GitLab Dedicated automatically enforces authenticated user rate limits to ensure system stability and help maintain performance for all users on your instance. Rate limits prevent any single user or service account from generating excessive alerts or causing widespread instance degradation.

When a user exceeds their rate limit, GitLab returns a 429 Too Many Requests HTTP status code with a plain-text response of Retry later.

Rate limits are automatically configured and managed by GitLab. You cannot:

  • Modify rate limit values.
  • Disable rate limiting.
  • Configure custom rate limits through the Admin area.
  • Access rate limiting settings in the UI.

GitLab manages these settings to ensure optimal performance and stability for your instance.

For more information, see rate limits.

Rate limits by request type

Rate limits apply to all authenticated users, including regular users and service accounts. GitLab automatically sets these limits based on your reference architecture size. Limits apply separately to API and web requests:

  • API requests: REST and GraphQL API calls, including requests from integrations, CI/CD jobs, and automation scripts.
  • Web requests: Requests made through the GitLab UI.
Reference architectureAPI requests per minuteWeb requests per minute
1,000 users1,200120
2,000 users2,400240
3,000 users3,600360
5,000 users6,000600
10,000 users12,0001,200
25,000 users30,0003,000
50,000 users60,0006,000

For more information, see reference architectures.

Response headers

GitLab includes rate limit information in response headers for all requests. You can use these headers to monitor your current usage and remaining quota.
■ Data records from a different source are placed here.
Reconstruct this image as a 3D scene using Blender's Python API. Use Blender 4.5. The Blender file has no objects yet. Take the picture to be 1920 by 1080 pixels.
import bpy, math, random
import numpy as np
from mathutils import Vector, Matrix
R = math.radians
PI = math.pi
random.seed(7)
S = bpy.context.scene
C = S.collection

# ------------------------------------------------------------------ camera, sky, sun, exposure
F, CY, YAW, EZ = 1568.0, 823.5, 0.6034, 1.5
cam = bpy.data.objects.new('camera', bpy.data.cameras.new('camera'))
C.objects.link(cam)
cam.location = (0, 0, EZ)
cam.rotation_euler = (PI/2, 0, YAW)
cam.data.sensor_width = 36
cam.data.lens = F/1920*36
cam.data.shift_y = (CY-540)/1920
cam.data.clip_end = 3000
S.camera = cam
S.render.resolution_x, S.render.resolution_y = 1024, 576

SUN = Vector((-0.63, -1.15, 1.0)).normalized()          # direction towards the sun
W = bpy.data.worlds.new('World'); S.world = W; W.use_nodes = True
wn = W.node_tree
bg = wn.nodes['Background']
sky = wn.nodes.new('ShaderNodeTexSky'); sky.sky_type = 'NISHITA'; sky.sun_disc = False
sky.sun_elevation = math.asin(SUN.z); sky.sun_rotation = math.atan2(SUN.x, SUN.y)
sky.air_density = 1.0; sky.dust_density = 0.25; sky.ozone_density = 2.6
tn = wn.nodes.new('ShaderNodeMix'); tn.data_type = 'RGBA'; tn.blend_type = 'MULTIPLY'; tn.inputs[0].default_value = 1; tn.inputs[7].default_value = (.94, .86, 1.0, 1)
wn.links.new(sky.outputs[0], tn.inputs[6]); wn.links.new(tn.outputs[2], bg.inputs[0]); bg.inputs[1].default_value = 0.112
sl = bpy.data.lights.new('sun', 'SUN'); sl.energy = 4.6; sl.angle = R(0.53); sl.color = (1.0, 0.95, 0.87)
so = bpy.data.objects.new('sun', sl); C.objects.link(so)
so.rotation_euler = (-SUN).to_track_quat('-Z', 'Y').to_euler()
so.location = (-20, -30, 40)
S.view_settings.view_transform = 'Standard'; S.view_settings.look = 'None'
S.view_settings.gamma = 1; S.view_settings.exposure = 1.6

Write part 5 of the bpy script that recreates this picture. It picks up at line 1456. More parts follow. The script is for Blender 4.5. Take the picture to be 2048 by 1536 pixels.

For more information about which rate limits include response headers and the available headers, see multiple rate limiting systems.

Improve request efficiency

To work more effectively with rate limits:

  1. Optimize request patterns:

    • Add delays between requests in automated scripts.
    • Combine API requests when possible.
    • Use GraphQL to fetch only the data you need.
    • Implement efficient pagination for large datasets.
  2. Audit and optimize high-volume usage:

    • Review the users or service accounts that make the most requests.
    • Review CI/CD jobs that make excessive API calls.
    • Review integrations that connect to your GitLab instance.
    • Update automated processes to stay below rate limit thresholds.